Updated: Oct 4, 2023

Writer: George K. E. KIONGSON, Irina LIN

Social Media Team: Irina LIN

In September 2023, the Renewable Energy Institute (REI) released a report titled "Renewable Energy: The Top-Priority for Southeast Asia to Fully Blossom" that tackles the potential and challenges of renewable energy in Southeast Asia. The region has rapid demographic and economic advancements in which energy consumption increased by 26%, and half is solely from the power sector [1]. Also, there is a vulnerability regarding energy security, as all Southeast Asian countries except Indonesia and Laos rely heavily on coal imports, consuming more coal than they produce.

The report highlights the potential for domestic renewable energy electricity to replace coal and gas. Southeast Asia has abundant renewable energy resources that can be harnessed economically. The report argues against considering natural gas as a "bridge fuel," as is sometimes advocated by fossil fuel lobbyists. Southeast Asia's estimated renewable energy potential greatly surpasses the region's current total electricity generation of 1,158 terawatt-hours (TWh). Solar photovoltaic stands out among various renewable energy technologies, with Malaysia, Thailand, and Vietnam taking the lead in manufacturing solar photovoltaic components. Additionally, Southeast Asia has favorable conditions for onshore and offshore wind energy, with Myanmar, Vietnam, the Philippines, and Thailand having the best onshore wind potential. Indonesia has the most enormous offshore wind potential, Vietnam, and the Philippines benefit from higher wind speeds.
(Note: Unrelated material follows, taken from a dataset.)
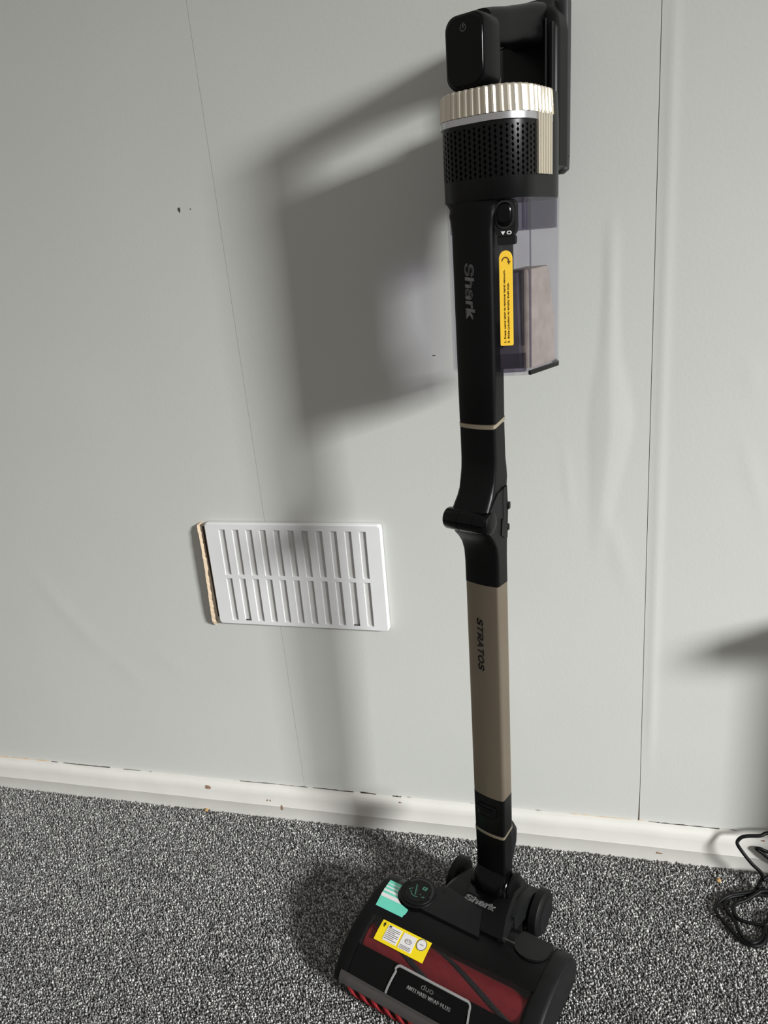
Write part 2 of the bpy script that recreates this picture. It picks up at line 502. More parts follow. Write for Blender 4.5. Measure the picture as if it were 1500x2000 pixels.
def blob(name, c, rx, rz, m, parent, y, n=9, thick=.0005, seed=0):
    rnd = random.Random(seed)
    pts = []
    for k in range(n):
        a = 2 * PI * k / n; q = rnd.uniform(.65, 1.15)
        pts.append((c[0] + rx * q * math.cos(a), y, c[1] + rz * q * math.sin(a)))
    return from_bm(name, prism(pts, (0, 1, 0), thick), m, parent, smooth=None)
blob('scuff_mark', (-.5321, 1.014), .0022, .0036, M['mark'], wall, WY - .0005, seed=3)
blob('scuff_mark', (-.5151, 1.0135), .0010, .0008, M['mark'], wall, WY - .0004, seed=4)
blob('scuff_mark', (-.193, .798), .0022, .0006, M['mark'], wall, WY - .0004, seed=5)
blob('scuff_mark', (.2425, .4835), .0008, .0008, M['mark'], wall, WY - .0004, seed=6)
blob('scuff_mark', (-.165, .327), .0012, .0010, M['mark'], wall, WY - .0004, seed=7)

# torn edge of the wallpaper at the ventilator
def torn_edge():
    zs = [.5600, .5560, .5494, .5277, .4834, .438, .405, .386, .3790]
    xo = [-.5800, -.5885, -.5860, -.5840, -.5848, -.5872, -.5893, -.5906, -.5880]
    w = [.0008, .0018, .0038, .0034, .0042, .0040, .0046, .0050, .0008]
    yo = [.004, -.005, -.009, -.011, -.011, -.010, -.009, -.007, -.002]
    rings = []
    Z = np.linspace(.5600, .3790, 46); rnd = random.Random(5)
    for z in Z:
        x = np.interp(-z, [-a for a in zs], xo) + rnd.uniform(-.0004, .0004); ww = np.interp(-z, [-a for a in zs], w) * rnd.uniform(.75, 1.15); y = np.interp(-z, [-a for a in zs], yo)
        rings.append([(x - .0035, WY - .0002, z), (x, WY + y - .003, z), (x + ww, WY + y - .0002, z - .001), (x + ww * .85, WY + y + .0014, z), (x + .0006, WY + y - .0012, z), (x - .0024, WY + .0004, z)])
    o = from_bm('torn_paper_edge', loft(rings), M['raw_paper'], peel, smooth=None)
    o['label'] = 'cream torn wallpaper edge curling beside the vent'
torn_edge()
from_bm('vent_opening', box_bm(HX0 - .002, HX1, WY + .0004, WY + .0012, HZ0 - .002, HZ1 + .002), M['dark_gap'], wall, smooth=None)

# ------------------------------------------------------------------ skirting board
def skirting():
    prof = [(WY + .0005, -.006), (0, -.006), (0, .0235), (-.0006, .0245), (0, .0255), (.0004, .044), (.0018, .052), (.0048, .0572), (.0085, .0595), (WY + .0005, .0603)]
    xs = np.arange(-3.1, 2.5, .02)
    rings = []
    for x in xs:
        wob = .0004 * math.sin(x * 23) + .0003 * math.sin(x * 71 + 2)
        rings.append([(x, y + (wob * .6 if k not in (0, 9) else 0), z + (wob if k > 4 else 0)) for k, (y, z) in enumerate(prof)])
    o = from_bm('baseboard_back', loft(rings), M['paint_white'], smooth=40)
    tag(o, 'white gloss-painted skirting board with chipped paint', None, kind='structure')
    return o
bb = skirting()
for k, (x, z, rx, rz, y) in enumerate(((-.6597, .0490, .0062, .0042, .0006), (-.5179, .0225, .0022, .0058, -.0007), (.1133, .0140, .0050, .0018, -.0006),
                                       (-.5445, .0350, .0012, .0020, -.0004), (-.5385, .0352, .0010, .0020, -.0004), (.2590, .0545, .0030, .0016, .0030), (-.300, .0566, .0024, .0012, .0035))):
    blob('paint_chip', (x, z), rx, rz, M['bare_wood'], bb, y, seed=20 + k, thick=.0012)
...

The region's other renewable sources, such as hydro, biomass, and geothermal resources, are less abundant but still noteworthy. Indonesia, Myanmar, Vietnam, Malaysia, and Laos show the most promising hydropower potential. For biomass, Indonesia, Thailand, and Vietnam stand out as having the most favorable potential. Lastly, geothermal energy prospects in Southeast Asia are primarily concentrated in Indonesia and the Philippines.

However, despite the enormous opportunity for renewable energy, the potential of each technology is unevenly distributed across the region. Also, the weak medium-term decarbonization policies are unaligned with long-term decarbonization objectives and coal power lock-in. In contrast, coal power plants are young and expected to operate until the early 2060s, pose substantial challenges that hinder the advancement of renewable energy in Southeast Asia. To fully harness and optimize the region's renewable energy potential, all the stakeholders should cooperate closely to accelerate the growth.

[1] International Energy Agency, Energy Statistics Data Browser: Balances ASEAN 2010 and 2020 Renewable Energy Institute, Renewable Energy: The Top-Priority for Southeast Asia to Fully Blossom (Tokyo: REI, 2023), 35 pp.